The play Hedda Gabler is a great example of class differences, ways of thinking, and biases. Throughout the first half of the storyline, the main heroes give small hints that the main couple, Hedda and George, are too different to be together. The play manifests the way of thinking of a rich girl Hedda, who married only because of money and dies literally of boredom, confirming the stereotype that life of rich people is boring; the class warfare is also clearly represented in the dialogues of the primary characters.

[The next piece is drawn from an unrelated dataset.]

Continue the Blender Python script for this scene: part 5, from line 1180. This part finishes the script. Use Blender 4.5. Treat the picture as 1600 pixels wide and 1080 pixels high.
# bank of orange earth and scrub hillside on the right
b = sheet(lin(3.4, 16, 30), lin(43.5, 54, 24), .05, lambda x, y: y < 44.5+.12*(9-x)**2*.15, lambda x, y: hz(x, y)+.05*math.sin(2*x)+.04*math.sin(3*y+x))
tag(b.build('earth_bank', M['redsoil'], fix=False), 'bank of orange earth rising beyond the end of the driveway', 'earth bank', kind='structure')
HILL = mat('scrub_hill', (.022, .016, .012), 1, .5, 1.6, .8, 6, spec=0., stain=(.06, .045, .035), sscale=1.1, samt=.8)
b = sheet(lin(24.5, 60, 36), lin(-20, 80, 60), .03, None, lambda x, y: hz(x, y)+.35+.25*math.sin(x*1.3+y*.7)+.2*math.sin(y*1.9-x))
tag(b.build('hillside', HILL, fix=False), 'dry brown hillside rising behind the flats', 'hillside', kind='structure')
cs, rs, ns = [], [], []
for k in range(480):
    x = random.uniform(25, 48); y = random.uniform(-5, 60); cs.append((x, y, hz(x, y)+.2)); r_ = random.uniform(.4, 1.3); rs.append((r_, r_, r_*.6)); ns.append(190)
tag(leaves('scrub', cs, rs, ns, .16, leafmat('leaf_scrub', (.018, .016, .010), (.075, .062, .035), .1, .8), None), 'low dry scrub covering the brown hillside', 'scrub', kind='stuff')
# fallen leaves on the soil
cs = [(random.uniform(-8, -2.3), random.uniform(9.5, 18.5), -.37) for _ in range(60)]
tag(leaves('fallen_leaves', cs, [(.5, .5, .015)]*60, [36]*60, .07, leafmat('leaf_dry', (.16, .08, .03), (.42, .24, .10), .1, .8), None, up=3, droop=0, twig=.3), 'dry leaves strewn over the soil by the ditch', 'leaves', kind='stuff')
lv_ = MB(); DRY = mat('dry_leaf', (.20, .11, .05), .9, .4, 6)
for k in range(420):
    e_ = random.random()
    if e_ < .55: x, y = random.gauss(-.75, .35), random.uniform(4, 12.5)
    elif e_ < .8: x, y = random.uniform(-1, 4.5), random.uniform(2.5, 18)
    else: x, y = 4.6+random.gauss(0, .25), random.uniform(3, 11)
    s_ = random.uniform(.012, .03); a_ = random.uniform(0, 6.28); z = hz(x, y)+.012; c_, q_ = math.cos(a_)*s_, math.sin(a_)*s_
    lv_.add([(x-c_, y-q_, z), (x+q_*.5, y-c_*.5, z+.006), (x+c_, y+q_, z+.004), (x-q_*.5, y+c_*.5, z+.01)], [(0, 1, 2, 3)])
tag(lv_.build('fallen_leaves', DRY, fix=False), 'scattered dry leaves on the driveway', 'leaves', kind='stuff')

The class disparities between Hedda Gabler and George Tesman become obvious from the first dialogue between his aunt Juliana Tesman and her servant Berta, in which Ms. Tesman says: “Think of the sort of life she was accustomed to in her father’s time. Don’t you remember how we used to see her riding down the road along with the General?” (Ibsen). Their dialogue leads to the conclusion that aunt Juliana is irritated by the wealth of her nephew’s wife and expects her to be a squanderer. Another important fact is that George bought a house to please Hedda, but it was so expensive for him that he took a mortgage.

More in the Text…

The text reveals more and more small details that stress the financial and social disparity of the main heroes: Hedda sees a new bonnet of aunt Julia but thinks that it is old and belongs to the servant, Mrs. Elvsted stresses that her and Hedda’s circles drifted apart from each other and Hedda does not remember her name as if confirming this theory, and George Tesman is horrified that his appointment is farther than he thinks and he is not able to keep his luxurious wife.

After hearing bad news about her husband’s appointment, Hedda revealed her plan: she married Tesman only because she though he would become a minister. Hedda tells judge Brack that she is bored to death and the end of the story serves as a proof that Hedda couldn’t live like everyone else with or without money.


All in all, family life of two financially unequal people presents class disparity as a problem for relations. Hedda and her husband have a different perception of how their life should look like; she values money more than anything else but is bored even having them, confirming the stereotype about rich people’s boring life.